_EXERCISE AIM_. For the data below, transcribe the part that opens with the line containing "by 862 pixels." and closes with the line containing "sun.rotation_euler = sv.to_track_quat('Z', 'Y').to_euler();", exactly and with no pictures.

_Records with scene code_.
- - - - - - -
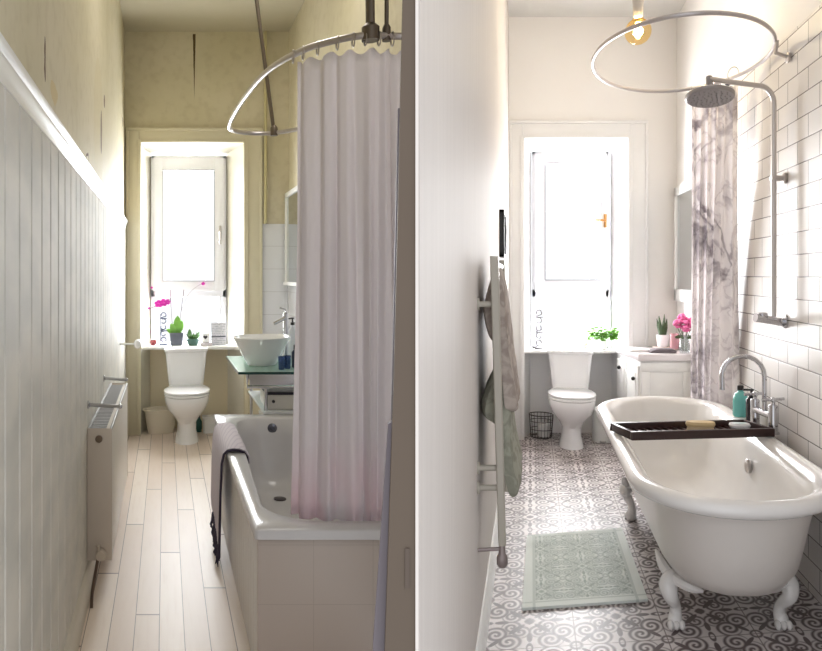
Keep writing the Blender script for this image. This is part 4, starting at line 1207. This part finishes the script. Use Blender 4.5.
for k in range(16):
    a = k * 2.4; h = .08 + .11 * random.random(); r = .015 + .03 * random.random()
    tube(bm, [(r * cos(a) * .4, r * sin(a) * .4, .08), (r * cos(a), r * sin(a), .08 + h * .6), (r * cos(a) * 1.3, r * sin(a) * 1.3, .08 + h)], [.012, .011, .002], 6)
t.part('spikes', bm, dark_leaf)
single('tray', 'small pale tray under the spiky plant on the cabinet', 'tray', NEW, sx(667, 5.74, NEW), 5.74, ZC, box(B(), -.10, .10, -.07, .07, 0, .016, .005), mat('pale_pink_tray', (224, 206, 200), .4))
t = Thing('candle_jar', 'pale pink glass candle jar next to the spiky plant', 'candle', NEW, sx(674.5, 5.60, NEW), 5.60, ZC + .018)
bm = B(); lathe(bm, [(.03, 0), (.034, .005), (.034, .12), (.03, .12), (.03, .01)]); t.part('jar', bm, glass_mat('pink_glass', (246, 214, 218), .15, .35, (236, 200, 208)))
bm = B(); lathe(bm, [(.028, .012), (.028, .07), (.01, .072)]); t.part('wax', bm, mat('pink_wax', (236, 200, 200), .6))
t = Thing('flower_vase', 'pink peonies in a clear glass vase on the cabinet', 'vase of flowers', NEW, sx(684.5, 5.44, NEW), 5.44, ZC)
bm = B(); lathe(bm, [(.03, 0), (.038, .01), (.04, .06), (.028, .11), (.04, .14), (.037, .14), (.025, .11), (.036, .06), (.03, .014)]); t.part('vase', bm, clear_glass)
bm = B()
for k in range(6):
    a = k * 1.05; tube(bm, [(.015 * cos(a), .015 * sin(a), .015), (.03 * cos(a), .02 * sin(a), .15), (.055 * cos(a), .04 * sin(a), .21)], .003, 5); leaf(bm, (.02 * cos(a), .015 * sin(a), .13), (.07 * cos(a), .05 * sin(a), .12), .014)
t.part('stems', bm, dark_leaf)
for c, r in (((-.045, -.02, .23), .042), ((.02, -.04, .245), .046), ((.06, 0, .215), .04), ((-.01, .02, .27), .04), ((0, -.05, .20), .036)):
    bm = B()
    for k in range(16):
        v = Vector((random.gauss(0, 1), random.gauss(0, 1), random.gauss(0, 1))).normalized() * r * .62
        ball(bm, Vector(c) + v, r * .42, 1, 1, .8, 8)
    t.part('bloom', bm, peony_pink)
t = Thing('magazine', 'folded white magazine at the corner of the cabinet top', 'magazine', NEW, sx(641, 5.55, NEW), 5.6, ZC, rot=.25)
bm = B(); prism(bm, [(-.12, 0), (.10, 0), (.10, .008), (0, .022), (-.12, .012)], -.08, .08, axis='y'); t.part('pages', bm, mat('paper_white', (230, 228, 226), .6))
t = Thing('face_cloth', 'dark grey folded face cloth on the cabinet top', 'cloth', NEW, sx(662, 5.48, NEW), 5.48, ZC, rot=.1)
bm = B(); prism(bm, [(-.09, 0), (.085, 0), (.1, .012), (.07, .034), (-.05, .03), (-.1, .01)], -.05, .05, .004, axis='y'); t.part('folds', bm, mat('grey_cloth', (112, 104, 108), .9, 0, .4, 40))

# plant and soap on new sill
t = Thing('potted_plant', 'bright green leafy plant in a white pot on sill', 'plant', NEW, sx(603, 6.12, NEW), 6.12, .759)
bm = B(); lathe(bm, [(.028, 0), (.034, .01), (.042, .075), (.037, .075), (.035, .06)], n=24); t.part('pot', bm, ceramic)
bm = B()
for k in range(170):
    th = random.uniform(0, 2 * pi); ph = random.uniform(0, 1); r = .10 * (random.random() ** .4)
    c = Vector((r * cos(th) * 1.25, r * sin(th) * .9, .13 + r * (ph - .45) * 1.1))
    ball(bm, c, .014 + .007 * random.random(), 1, 1, .45, 6)
for k in range(16):
    a = k * 2.4; tube(bm, [(0, 0, .06), (.06 * cos(a), .04 * sin(a), .13)], .002, 4)
t.part('foliage', bm, green_leaf)
single('shell', 'pale orange shell beside the leafy plant on sill', 'shell', NEW, sx(584, 6.1, NEW), 6.1, .759, loft(B(), [ell(0, 0, .02, .014, 0), ell(0, 0, .03, .02, .02), ell(.004, 0, .022, .015, .045), ell(.01, 0, .006, .005, .06)]), mat('shell_orange', (240, 214, 186), .5))
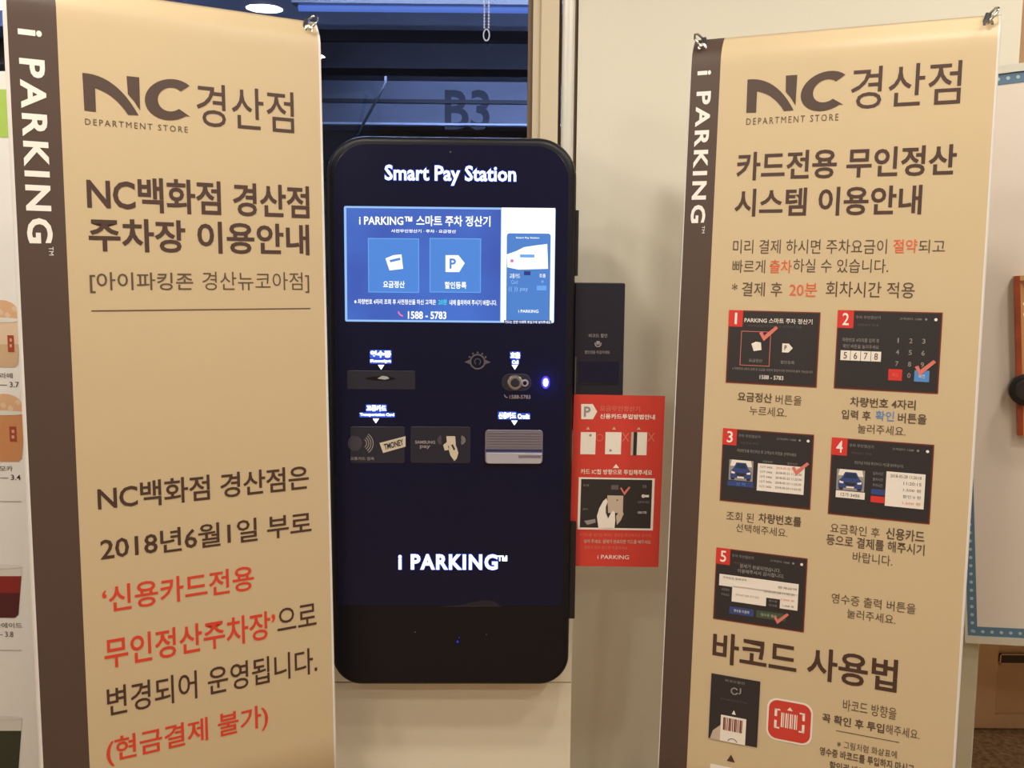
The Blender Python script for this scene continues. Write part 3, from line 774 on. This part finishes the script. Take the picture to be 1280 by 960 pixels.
# contactless pads
p = plate('card_pad', 438, 533, 506, 579, 'plate_dark', .006)
mb = MB()
for cx, sgn in ((444, -1), (459, 1)):
    u_, v_ = K.uv(cx, 554)
    for i, r in enumerate((.006, .011, .016, .021)):
        if sgn > 0: mb.ring(K, u_ - .012, v_, r + .004, r + .0058, .0022, 'icon_grey', -55, 55, 10)
for i in range(5):
    u_, v_ = K.uv(444, 554); mb.ring(K, u_ + .002, v_, .004 + .0032 * i, .0052 + .0032 * i, .0022, 'icon_dim', 100, 260, 10, 1.0)
    mb.ring(K, u_ - .002, v_, .004 + .003 * i, .0052 + .003 * i, .0022, 'icon_dim', -80, 80, 10)
mb.text(K, '교통카드 접촉', *kbx(438, 571, 468, 575), .0022, 'icon_grey', .01)
mb.build('contact_symbol', p)
mb = MB().poly(K, [K.uv(474.5, 553.5), K.uv(507, 545), K.uv(507, 558), K.uv(479, 566)], .0022, 'icon_cream')
vs, fs = text_mesh('TMONEY', .03); A0, A1, A2 = Vector(K.uv(481, 562.5)), Vector(K.uv(505, 555.8)), Vector(K.uv(479.5, 555))
mb.add([K.at(*(A0 + (A1 - A0) * x + (A2 - A0) * y), .0026) for x, y in vs], fs, 'plate_dark')
mb.build('pass_sticker', p)
p = plate('card_pad', 513, 533, 588, 579, 'plate_dark', .006)
mb = MB().text(K, 'SAMSUNG', *kbx(519, 550.5, 544, 554.5), .0022, 'icon_grey', .03).text(K, 'pay', *kbx(525, 556.5, 538, 561), .0022, 'icon_grey', .02)
u_, v_ = K.uv(551, 550)
for i in range(3): mb.ring(K, u_ + .003, v_, .003 + .003 * i, .0046 + .003 * i, .0022, 'icon_dim', 100, 260, 8)
u_, v_ = K.uv(577, 550)
for i in range(3): mb.ring(K, u_ - .002, v_, .003 + .003 * i, .0046 + .003 * i, .0022, 'icon_grey', -80, 80, 8)
Kp = lambda pts, m, h: mb.poly(K, [K.uv(*q_) for q_ in pts], h, m)
Kp([(558, 545), (569, 545), (570, 558), (559, 557)], 'icon_cream', .0022)
Kp([(562, 550), (566, 552), (571, 559), (573, 566), (571, 573), (568, 576), (563, 569), (561, 562)], 'icon_cream', .0024)
Kp([(554, 556), (559, 552), (561, 562), (556, 563)], 'icon_cream', .0026)
Kp([(564, 556), (566, 555), (569, 561), (567.5, 563)], 'plate_dark', .0028)
mb.build('contact_symbol', p)
# round emblem, faint
u_, v_ = K.uv(597, 452); mb = MB()
mb.ring(K, u_, v_, .0145, .018, .002, 'icon_dim', 0, 360, 28)
for s_ in (-1, 1): mb.poly(K, [(u_ + s_ * .017, v_ - .005), (u_ + s_ * .030, v_ + .001), (u_ + s_ * .017, v_ + .006)], .002, 'icon_dim')
for k in range(5):
    a_ = math.radians(-150 + 30 * k); cu_, cv_ = u_ + .021 * math.cos(a_), v_ + .021 * math.sin(a_)
    mb.rect(K, cu_ - .002, cv_ - .002, cu_ + .002, cv_ + .002, .002, 'icon_dim')
mb.ring(K, u_, v_, .006, .0075, .002, 'icon_dim', 120, 420, 16)
mb.build('emblem', ks)
# call button
u_, v_ = K.uv(644.5, 478)
p = plate('call_panel', 627, 467, 664, 489, 'plate_dark', .018)
MB().cyl(K, u_ + .021, v_ + .001, .0085, .001, .004, 'icon_grey', 20, .001).ring(K, u_ + .021, v_ + .001, .0, .0045, .0042, 'slot_black').build('keyhole', p, smooth=False)
MB().cyl(K, u_ - .001, v_, .0175, .001, .006, 'chrome', 28, .003).build('call_button', p, 'round chrome call button')
MB().cyl(K, u_ - .001, v_, .0105, .006, .0085, 'plate_dark', 24, .002).build('button_core', p)
mb = MB().text(K, '1588-5783', *kbx(637, 493.5, 663, 498.5), .0022, 'icon_grey', .012)
u_, v_ = K.uv(634, 494); mb.ring(K, u_, v_ - .001, .005, .0068, .0022, 'icon_grey', 80, 190, 8); mb.build('phone_number', ks)
# blue status lamp
u_, v_ = K.uv(682, 478)
o = MB().disc(K, u_, v_, .0095, .0015, 'led_blue', .0145, 24).build('status_lamp', ks, 'glowing blue status lamp')
MB().disc(K, u_, v_, .0058, .0019, 'led_core', .0095, 20).build('lamp_core', o)
L = bpy.data.lights.new('status_glow', 'POINT'); L.color = (.12, .1, 1); L.energy = .06; L.shadow_soft_size = .006
lo = bpy.data.objects.new('status_glow', L); C.objects.link(lo); lo.location = K.at(u_, v_, .02) - ks.location; lo.parent = ks
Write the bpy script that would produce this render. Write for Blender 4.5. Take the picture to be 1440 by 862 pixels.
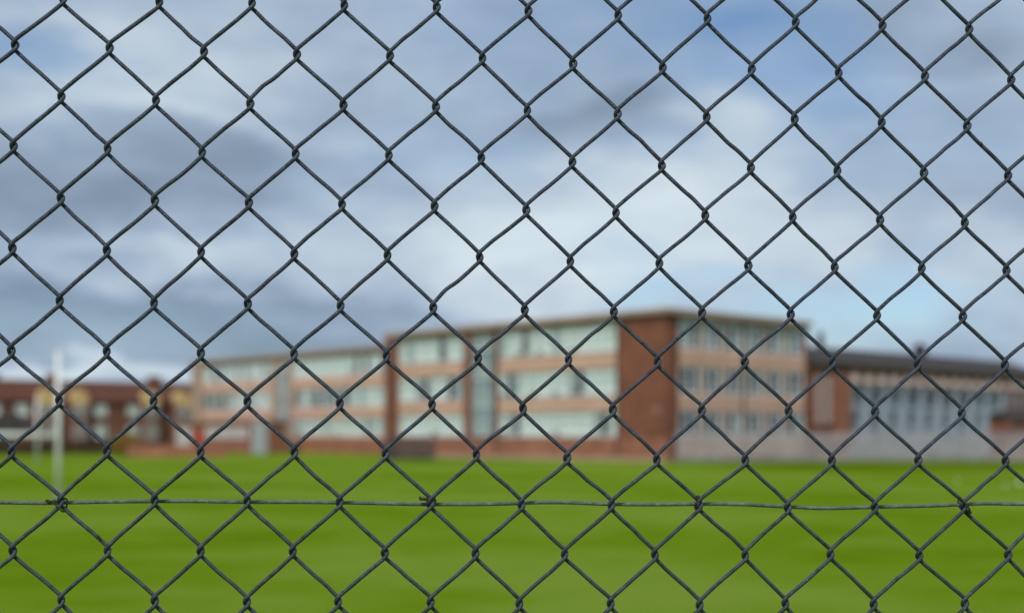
import bpy, bmesh, math, random
from mathutils import Vector, Matrix
R = math.radians
random.seed(7)
for o in list(bpy.data.objects): bpy.data.objects.remove(o)
scene = bpy.context.scene
COL = scene.collection

# ------------------------------------------------------------------ camera
F = 1880.0            # focal length in photograph pixels (1440 wide)
HZ = 612.0            # horizon row
EYE = 1.7
cam_d = bpy.data.cameras.new('camera'); cam = bpy.data.objects.new('camera', cam_d); COL.objects.link(cam)
cam.location = (0, 0, EYE); cam.rotation_euler = (R(90), 0, 0)
cam_d.sensor_width = 36; cam_d.sensor_fit = 'HORIZONTAL'; cam_d.lens = 36*F/1440
cam_d.shift_y = (HZ-431)/1440
cam_d.clip_start = 0.05; cam_d.clip_end = 5000
cam_d.dof.use_dof = True; cam_d.dof.focus_distance = 0.99; cam_d.dof.aperture_fstop = cam_d.lens/9.6
scene.camera = cam
scene.render.resolution_x = 1024; scene.render.resolution_y = 612
scene.view_settings.view_transform = 'Standard'; scene.view_settings.look = 'None'
scene.view_settings.gamma = 1; scene.view_settings.exposure = 0.0
scene.render.engine = 'CYCLES'

# ------------------------------------------------------------------ sun and sky
SUN_EL, SUN_AZ = R(48), math.atan2(-0.30, -0.95)
sd = bpy.data.lights.new('sun', 'SUN'); sun = bpy.data.objects.new('sun', sd); COL.objects.link(sun)
sd.energy = 2.7; sd.angle = R(10); sd.color = (1.0, 0.95, 0.88)
sv = Vector((math.sin(SUN_AZ)*math.cos(SUN_EL), math.cos(SUN_AZ)*math.cos(SUN_EL), math.sin(SUN_EL)))
sun.rotation_euler = sv.to_track_quat('Z', 'Y').to_euler(); sun.location = (0, -5, 30)

def lin(r, g, b):
    f = lambda c: (c/255/12.92) if c/255 <= 0.04045 else ((c/255+0.055)/1.055)**2.4
    return (f(r), f(g), f(b))

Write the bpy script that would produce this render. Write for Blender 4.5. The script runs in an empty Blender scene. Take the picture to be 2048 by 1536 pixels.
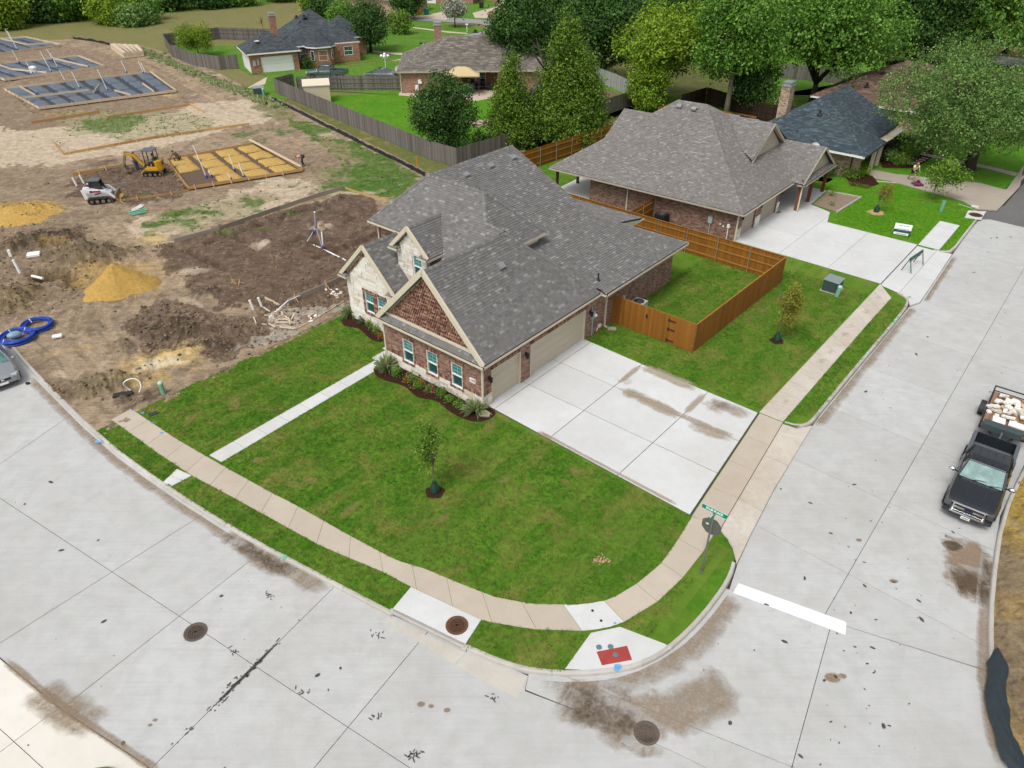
import bpy,bmesh,math,random
import numpy as np
from mathutils import Vector,Matrix
random.seed(7)
R=math.radians
S=bpy.context.scene
COL=S.collection
# ----------------------------------------------------------------camera,sky,sun,exposure
CAM_H,PITCH,FPX=21.3,R(34.6),1440.0
cam=bpy.data.cameras.new('camera'); cam_o=bpy.data.objects.new('camera',cam); COL.objects.link(cam_o)
cam_o.location=(0,0,CAM_H); cam_o.rotation_euler=(R(90) -PITCH,0,0)
cam.sensor_width=36.0; cam.lens=36.0*FPX/2048.0; cam.clip_start=0.5; cam.clip_end=3000
S.camera=cam_o
world=bpy.data.worlds.new('World'); S.world=world; world.use_nodes=True
wn=world.node_tree; wn.nodes.clear()
SUN_EL,SUN_AZ=R(58),R(215)            # azimuth measured clockwise from+Y
sky=wn.nodes.new('ShaderNodeTexSky'); sky.sky_type='NISHITA'; sky.sun_disc=False
sky.sun_elevation=SUN_EL; sky.sun_rotation=SUN_AZ; sky.air_density=1.0; sky.dust_density=4.0; sky.ozone_density=1.0
hs=wn.nodes.new('ShaderNodeHueSaturation'); hs.inputs['Saturation'].default_value=0.22
bg=wn.nodes.new('ShaderNodeBackground'); bg.inputs['Strength'].default_value=0.15
wo=wn.nodes.new('ShaderNodeOutputWorld')
wn.links.new(sky.outputs[0],hs.inputs['Color']); wn.links.new(hs.outputs[0],bg.inputs[0]); wn.links.new(bg.outputs[0],wo.inputs[0])
sun=bpy.data.lights.new('sun','SUN'); sun.energy=1.35; sun.angle=R(18); sun.color=(1,.965,.91)
sun_o=bpy.data.objects.new('sun',sun); COL.objects.link(sun_o)
sd=Vector((math.sin(SUN_AZ)*math.cos(SUN_EL),math.cos(SUN_AZ)*math.cos(SUN_EL),math.sin(SUN_EL)))
sun_o.rotation_euler=sd.to_track_quat('Z','Y').to_euler(); sun_o.location=(0,0,60)
S.view_settings.view_transform='Standard'; S.view_settings.look='None'
S.view_settings.exposure=0.22; S.view_settings.gamma=1.0
S.view_settings.use_curve_mapping=False
S.render.engine='CYCLES'
# ----------------------------------------------------------------measuring: where a ray through the photo meets height z
CP,SP=math.cos(PITCH),math.sin(PITCH)
def W(px,py,z=0.0):
 a=(px -1024)/FPX; b=-(py -768)/FPX
 d=(a,CP+b*SP,-SP+b*CP); t=(z -CAM_H)/d[2]
 return Vector((d[0]*t,d[1]*t,z))
YAW=R(50)
ORG=Vector((-1.1735,28.9854,0))
UU=Vector((math.cos(YAW),math.sin(YAW),0)); VV=Vector((-math.sin(YAW),math.cos(YAW),0))
def HF(u,v,z=0.0):
 return ORG+UU*u+VV*v+Vector((0,0,z))
def UVof(p):
 d=Vector((p[0],p[1],0)) -ORG
 return d.dot(UU),d.dot(VV)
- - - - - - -
_CORRECT RESPONSE_.
Write the bpy script that would produce this render. Write for Blender 4.5. Take the picture to be 1440 by 862 pixels.
import bpy, bmesh, math, random
from mathutils import Vector, Matrix
R = math.radians
random.seed(7)
for o in list(bpy.data.objects): bpy.data.objects.remove(o)
scene = bpy.context.scene
COL = scene.collection

# ------------------------------------------------------------------ camera
F = 1880.0            # focal length in photograph pixels (1440 wide)
HZ = 612.0            # horizon row
EYE = 1.7
cam_d = bpy.data.cameras.new('camera'); cam = bpy.data.objects.new('camera', cam_d); COL.objects.link(cam)
cam.location = (0, 0, EYE); cam.rotation_euler = (R(90), 0, 0)
cam_d.sensor_width = 36; cam_d.sensor_fit = 'HORIZONTAL'; cam_d.lens = 36*F/1440
cam_d.shift_y = (HZ-431)/1440
cam_d.clip_start = 0.05; cam_d.clip_end = 5000
cam_d.dof.use_dof = True; cam_d.dof.focus_distance = 0.99; cam_d.dof.aperture_fstop = cam_d.lens/9.6
scene.camera = cam
scene.render.resolution_x = 1024; scene.render.resolution_y = 612
scene.view_settings.view_transform = 'Standard'; scene.view_settings.look = 'None'
scene.view_settings.gamma = 1; scene.view_settings.exposure = 0.0
scene.render.engine = 'CYCLES'

# ------------------------------------------------------------------ sun and sky
SUN_EL, SUN_AZ = R(48), math.atan2(-0.30, -0.95)
sd = bpy.data.lights.new('sun', 'SUN'); sun = bpy.data.objects.new('sun', sd); COL.objects.link(sun)
sd.energy = 2.7; sd.angle = R(10); sd.color = (1.0, 0.95, 0.88)
sv = Vector((math.sin(SUN_AZ)*math.cos(SUN_EL), math.cos(SUN_AZ)*math.cos(SUN_EL), math.sin(SUN_EL)))
sun.rotation_euler = sv.to_track_quat('Z', 'Y').to_euler(); sun.location = (0, -5, 30)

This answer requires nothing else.